Lecture One: Preliminary

The Perfect is the Enemy of the Good


Lecture #1: Preliminary Remarks (1-17-17)

I have been asked to teach this introductory course in social and political philosophy. Please allow me to say that the race has been won; the game is set as in the the Two Towers of J.R.R. Tolkien, the eye is now fully awake and history has run its course.


We now stand at the opening--januarius---of a “new” year---but what is new I ask you? As Ecclesiastes so well stated: “There is no new thing under the sun!”


Our task is the same ---my goal is your goal and your goal is my goal---we are to begin learning and to begin understanding better the actual, concrete world(s) each of us dwells in.


So where to begin? We find ourselves here and now---Willard Hall room 370---this classroom, this university, this association, and this epoch! It is 2017 in the land of plenty! We shall gaze like perch’d birds high aloft over the centuries. And there I see Franklin as a young man standing on the wharf or on Market Street in Philadelphia. I also see Dostoevsky toiling into the late hours, madly intoxicated with philosophy in St. Petersburg at the time of the czars. Now, I see Socrates sitting on his deathbed a day or two before his mortal coil unwound, speaking with his student Crito concerning honor and purity. It is 399 years before the messiah was born in the tribe of Judah.


2500 years have past and here we stand! By the grace of God, in the words of Elton John, “I’m still standing...yeah, yeah, yeah.” I’m standing before this class on the third floor of Willard Hall---made famous by the “Willard Preacher---Gary!”

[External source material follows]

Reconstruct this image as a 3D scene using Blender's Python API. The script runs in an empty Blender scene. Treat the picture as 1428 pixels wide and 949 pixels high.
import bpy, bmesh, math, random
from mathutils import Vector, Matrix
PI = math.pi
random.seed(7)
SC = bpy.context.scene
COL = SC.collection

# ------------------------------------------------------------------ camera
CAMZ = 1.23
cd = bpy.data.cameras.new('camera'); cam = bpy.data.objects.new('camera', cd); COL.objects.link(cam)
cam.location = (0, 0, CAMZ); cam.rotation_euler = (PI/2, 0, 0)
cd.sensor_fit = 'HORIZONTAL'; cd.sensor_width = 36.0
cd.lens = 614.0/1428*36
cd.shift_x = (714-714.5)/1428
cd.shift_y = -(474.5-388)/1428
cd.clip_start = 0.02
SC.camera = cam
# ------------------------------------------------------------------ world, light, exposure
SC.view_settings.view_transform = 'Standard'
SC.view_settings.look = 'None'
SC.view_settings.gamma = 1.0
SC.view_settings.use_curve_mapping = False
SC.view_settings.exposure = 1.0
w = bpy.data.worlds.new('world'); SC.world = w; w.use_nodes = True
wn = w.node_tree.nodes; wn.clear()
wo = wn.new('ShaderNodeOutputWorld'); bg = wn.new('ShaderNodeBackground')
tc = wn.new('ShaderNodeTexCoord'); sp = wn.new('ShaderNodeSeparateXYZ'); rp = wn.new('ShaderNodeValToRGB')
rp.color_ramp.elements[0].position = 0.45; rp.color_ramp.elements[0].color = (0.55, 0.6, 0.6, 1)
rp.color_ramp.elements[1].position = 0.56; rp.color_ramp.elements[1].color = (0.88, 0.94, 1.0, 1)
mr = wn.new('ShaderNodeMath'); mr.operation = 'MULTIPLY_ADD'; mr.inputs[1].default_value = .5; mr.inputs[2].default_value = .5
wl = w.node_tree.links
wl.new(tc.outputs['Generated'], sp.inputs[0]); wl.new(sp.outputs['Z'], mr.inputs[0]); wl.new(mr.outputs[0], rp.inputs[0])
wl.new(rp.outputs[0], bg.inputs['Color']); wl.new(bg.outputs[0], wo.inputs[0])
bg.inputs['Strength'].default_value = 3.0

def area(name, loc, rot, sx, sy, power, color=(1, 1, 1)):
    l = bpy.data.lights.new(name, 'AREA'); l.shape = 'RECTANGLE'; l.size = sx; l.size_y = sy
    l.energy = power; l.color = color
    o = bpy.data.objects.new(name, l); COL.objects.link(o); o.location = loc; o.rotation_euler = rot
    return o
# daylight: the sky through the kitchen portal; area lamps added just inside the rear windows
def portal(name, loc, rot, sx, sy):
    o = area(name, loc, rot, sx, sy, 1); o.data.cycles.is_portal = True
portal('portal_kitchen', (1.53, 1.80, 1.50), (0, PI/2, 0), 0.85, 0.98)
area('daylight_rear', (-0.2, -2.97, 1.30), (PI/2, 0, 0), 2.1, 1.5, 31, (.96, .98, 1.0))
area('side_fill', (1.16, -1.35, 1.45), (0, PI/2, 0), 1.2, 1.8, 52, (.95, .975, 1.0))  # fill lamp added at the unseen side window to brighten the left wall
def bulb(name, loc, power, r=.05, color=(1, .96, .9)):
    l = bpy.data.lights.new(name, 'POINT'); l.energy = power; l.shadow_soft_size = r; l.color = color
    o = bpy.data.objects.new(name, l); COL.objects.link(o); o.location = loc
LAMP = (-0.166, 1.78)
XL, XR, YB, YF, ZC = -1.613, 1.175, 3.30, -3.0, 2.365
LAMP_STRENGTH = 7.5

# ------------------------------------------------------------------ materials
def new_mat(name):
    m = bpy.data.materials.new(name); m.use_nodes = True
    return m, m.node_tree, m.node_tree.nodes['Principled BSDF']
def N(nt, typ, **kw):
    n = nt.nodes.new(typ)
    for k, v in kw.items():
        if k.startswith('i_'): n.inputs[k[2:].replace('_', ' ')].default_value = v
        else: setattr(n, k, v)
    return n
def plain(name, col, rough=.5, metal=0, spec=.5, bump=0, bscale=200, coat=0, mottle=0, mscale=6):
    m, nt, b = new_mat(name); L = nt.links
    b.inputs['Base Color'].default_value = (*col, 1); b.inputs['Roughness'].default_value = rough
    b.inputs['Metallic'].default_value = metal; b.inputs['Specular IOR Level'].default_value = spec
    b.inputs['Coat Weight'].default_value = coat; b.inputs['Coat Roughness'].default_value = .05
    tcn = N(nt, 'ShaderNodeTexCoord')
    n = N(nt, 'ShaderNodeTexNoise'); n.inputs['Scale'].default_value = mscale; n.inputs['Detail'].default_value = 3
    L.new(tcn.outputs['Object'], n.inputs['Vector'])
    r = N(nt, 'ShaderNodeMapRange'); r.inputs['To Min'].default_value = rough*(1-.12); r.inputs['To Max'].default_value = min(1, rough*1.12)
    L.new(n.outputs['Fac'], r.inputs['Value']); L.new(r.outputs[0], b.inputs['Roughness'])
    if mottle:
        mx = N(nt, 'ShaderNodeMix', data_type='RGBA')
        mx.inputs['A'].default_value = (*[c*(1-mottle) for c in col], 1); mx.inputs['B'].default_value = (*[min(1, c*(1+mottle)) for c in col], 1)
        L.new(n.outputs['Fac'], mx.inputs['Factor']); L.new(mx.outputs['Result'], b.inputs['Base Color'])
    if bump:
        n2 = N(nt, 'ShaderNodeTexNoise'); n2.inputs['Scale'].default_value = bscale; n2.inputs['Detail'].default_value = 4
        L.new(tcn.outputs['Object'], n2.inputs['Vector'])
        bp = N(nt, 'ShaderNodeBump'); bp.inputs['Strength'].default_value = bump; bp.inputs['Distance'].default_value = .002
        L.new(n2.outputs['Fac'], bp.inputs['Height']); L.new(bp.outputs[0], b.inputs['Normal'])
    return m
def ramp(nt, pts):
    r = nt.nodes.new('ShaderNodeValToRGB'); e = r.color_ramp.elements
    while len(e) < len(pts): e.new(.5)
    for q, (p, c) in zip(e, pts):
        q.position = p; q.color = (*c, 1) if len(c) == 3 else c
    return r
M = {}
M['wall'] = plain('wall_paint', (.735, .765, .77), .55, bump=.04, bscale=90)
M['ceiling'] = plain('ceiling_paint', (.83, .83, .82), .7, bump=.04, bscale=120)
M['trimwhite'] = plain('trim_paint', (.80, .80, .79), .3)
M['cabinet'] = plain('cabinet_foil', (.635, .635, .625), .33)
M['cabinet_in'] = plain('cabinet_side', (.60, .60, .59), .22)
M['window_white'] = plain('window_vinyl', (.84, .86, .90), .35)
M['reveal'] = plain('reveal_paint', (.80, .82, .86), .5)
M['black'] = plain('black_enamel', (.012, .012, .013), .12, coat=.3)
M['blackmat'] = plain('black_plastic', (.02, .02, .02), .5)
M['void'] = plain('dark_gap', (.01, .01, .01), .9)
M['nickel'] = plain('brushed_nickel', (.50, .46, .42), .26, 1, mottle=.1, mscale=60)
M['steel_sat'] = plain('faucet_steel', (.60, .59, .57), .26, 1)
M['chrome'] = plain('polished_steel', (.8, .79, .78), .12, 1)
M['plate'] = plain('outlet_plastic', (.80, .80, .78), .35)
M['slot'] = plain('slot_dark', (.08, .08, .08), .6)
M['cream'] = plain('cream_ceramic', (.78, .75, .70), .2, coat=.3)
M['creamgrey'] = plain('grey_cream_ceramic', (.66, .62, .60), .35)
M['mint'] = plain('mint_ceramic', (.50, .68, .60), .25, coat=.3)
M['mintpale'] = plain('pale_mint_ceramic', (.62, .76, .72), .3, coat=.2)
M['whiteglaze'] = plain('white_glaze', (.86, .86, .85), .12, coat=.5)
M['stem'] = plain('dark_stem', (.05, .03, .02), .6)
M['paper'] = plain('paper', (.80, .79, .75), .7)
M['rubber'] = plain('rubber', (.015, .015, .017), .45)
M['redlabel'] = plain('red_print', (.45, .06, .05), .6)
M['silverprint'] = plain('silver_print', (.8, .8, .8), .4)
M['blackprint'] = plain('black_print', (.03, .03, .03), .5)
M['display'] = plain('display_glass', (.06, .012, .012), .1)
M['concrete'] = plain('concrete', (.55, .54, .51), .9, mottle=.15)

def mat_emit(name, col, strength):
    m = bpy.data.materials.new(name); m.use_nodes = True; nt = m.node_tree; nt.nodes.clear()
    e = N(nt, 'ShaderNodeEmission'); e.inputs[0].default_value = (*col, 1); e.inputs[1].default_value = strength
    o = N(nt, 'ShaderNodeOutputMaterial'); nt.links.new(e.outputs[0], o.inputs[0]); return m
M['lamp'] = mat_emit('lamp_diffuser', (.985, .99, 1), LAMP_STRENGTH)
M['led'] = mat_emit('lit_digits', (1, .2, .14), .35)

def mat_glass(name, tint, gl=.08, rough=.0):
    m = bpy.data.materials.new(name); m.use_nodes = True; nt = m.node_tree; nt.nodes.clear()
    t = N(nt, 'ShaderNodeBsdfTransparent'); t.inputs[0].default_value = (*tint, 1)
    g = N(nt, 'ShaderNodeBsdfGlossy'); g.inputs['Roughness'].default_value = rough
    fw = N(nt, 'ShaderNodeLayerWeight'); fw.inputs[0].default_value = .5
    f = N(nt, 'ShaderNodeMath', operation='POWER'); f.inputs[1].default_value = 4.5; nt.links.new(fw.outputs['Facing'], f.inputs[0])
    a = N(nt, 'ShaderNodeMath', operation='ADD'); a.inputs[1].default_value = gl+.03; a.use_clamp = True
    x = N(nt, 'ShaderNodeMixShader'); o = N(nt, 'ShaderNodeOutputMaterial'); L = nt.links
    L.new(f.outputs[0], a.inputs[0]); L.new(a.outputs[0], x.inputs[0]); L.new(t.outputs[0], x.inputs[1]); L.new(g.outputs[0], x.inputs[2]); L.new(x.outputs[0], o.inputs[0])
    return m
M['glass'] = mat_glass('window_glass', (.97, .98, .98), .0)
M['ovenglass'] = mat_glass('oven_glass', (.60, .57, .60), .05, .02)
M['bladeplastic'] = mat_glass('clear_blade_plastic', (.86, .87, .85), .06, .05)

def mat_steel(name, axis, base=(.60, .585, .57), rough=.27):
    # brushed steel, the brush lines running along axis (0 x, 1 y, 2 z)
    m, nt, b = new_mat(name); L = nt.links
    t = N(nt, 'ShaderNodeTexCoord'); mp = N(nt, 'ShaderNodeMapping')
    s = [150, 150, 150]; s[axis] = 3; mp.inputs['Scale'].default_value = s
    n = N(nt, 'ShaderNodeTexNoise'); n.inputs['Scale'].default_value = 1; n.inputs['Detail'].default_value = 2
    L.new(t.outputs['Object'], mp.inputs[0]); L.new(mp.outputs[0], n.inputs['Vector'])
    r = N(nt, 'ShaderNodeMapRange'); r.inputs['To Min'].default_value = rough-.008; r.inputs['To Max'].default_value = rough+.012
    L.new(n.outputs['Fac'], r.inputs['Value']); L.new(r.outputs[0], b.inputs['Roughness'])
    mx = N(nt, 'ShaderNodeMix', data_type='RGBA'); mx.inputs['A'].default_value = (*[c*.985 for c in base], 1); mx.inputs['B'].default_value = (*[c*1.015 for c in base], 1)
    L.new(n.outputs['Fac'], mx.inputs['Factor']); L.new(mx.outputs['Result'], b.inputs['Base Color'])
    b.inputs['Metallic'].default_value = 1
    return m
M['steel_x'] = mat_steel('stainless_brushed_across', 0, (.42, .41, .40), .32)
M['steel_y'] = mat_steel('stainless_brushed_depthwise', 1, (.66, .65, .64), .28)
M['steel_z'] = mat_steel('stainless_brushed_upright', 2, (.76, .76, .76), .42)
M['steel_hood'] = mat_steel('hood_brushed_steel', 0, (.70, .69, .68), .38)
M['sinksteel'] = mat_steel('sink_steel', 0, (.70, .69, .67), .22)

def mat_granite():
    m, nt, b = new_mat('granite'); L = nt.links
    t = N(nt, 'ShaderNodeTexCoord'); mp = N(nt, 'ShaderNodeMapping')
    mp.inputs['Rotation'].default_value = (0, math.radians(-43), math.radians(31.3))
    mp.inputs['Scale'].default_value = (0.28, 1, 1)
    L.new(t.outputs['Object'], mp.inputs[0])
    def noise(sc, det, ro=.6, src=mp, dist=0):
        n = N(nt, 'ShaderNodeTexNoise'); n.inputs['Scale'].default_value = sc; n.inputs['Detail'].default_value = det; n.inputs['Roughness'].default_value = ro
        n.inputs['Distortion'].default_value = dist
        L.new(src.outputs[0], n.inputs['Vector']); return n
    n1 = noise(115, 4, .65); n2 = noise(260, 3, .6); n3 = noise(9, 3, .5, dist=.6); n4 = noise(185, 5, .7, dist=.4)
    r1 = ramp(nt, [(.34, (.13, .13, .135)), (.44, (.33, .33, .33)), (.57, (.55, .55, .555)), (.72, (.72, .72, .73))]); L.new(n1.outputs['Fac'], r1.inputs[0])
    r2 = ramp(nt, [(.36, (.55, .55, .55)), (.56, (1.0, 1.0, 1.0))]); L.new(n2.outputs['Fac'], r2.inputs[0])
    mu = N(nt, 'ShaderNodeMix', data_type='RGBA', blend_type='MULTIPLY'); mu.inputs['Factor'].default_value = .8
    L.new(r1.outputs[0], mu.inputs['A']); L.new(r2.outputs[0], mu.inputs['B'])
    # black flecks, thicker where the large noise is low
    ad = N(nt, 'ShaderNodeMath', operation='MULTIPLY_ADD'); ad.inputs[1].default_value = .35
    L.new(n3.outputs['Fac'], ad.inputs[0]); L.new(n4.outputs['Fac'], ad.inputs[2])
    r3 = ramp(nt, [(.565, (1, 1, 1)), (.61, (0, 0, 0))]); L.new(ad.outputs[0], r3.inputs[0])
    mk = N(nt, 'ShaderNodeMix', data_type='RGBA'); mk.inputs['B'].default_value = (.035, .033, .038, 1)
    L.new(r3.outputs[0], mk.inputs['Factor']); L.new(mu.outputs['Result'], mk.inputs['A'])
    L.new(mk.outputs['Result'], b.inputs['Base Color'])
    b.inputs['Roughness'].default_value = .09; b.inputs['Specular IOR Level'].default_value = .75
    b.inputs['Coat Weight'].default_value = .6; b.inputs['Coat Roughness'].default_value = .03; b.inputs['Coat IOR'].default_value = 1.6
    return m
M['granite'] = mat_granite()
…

Now that we are present---notice how all of the present(s) line up and are present in this present. In this very day, at this very hour classes are beginning ---each teacher and each student is facing the present of this first day of class. Not only here in the Happy Valley, but also in Moscow and in San Fransisco! While we toil away at our academic work also note that the Gaza Strip yet bursts into flames and in Aleppo, children shriek and starve. Meanwhile Donald Trump prepares his government---will it be fair? I tell you this: for better or for worse. in any case, it will be!


This is the end of my prefatory remark. Now let us turn to the task at hand---our pedagogical effort to begin learning social and political philosophy in the year of our Lord 2017!


The university has once again invested me with the task of instructing and practicing philosophy with bright and eager young minds. I am once more humbled at the audacious prospect of envisioning mankind’s political activity in a survey of 2500 years.

The scope of this course---set your eyes with me---our task is the same----my goal is your goal---for we are about to begin to learn and to understand our actual, concrete standing in this real world as well as to envision a historical survey of the other concrete and actual worlds of social and political philosophy that have fallen in the dust. They have come to being, to stand there and to pass away again. We will employ the great thinkers like crutches, if possible to lift our sight from this day to the height of the gaze of the shoulders of giants: There stands Plato, and Dostoevsky! Aristotle, Ghandi, Rousseau and Marx. Perhaps from this height we might better grasp the breadth and height of our own stature---the measure of our own humanity.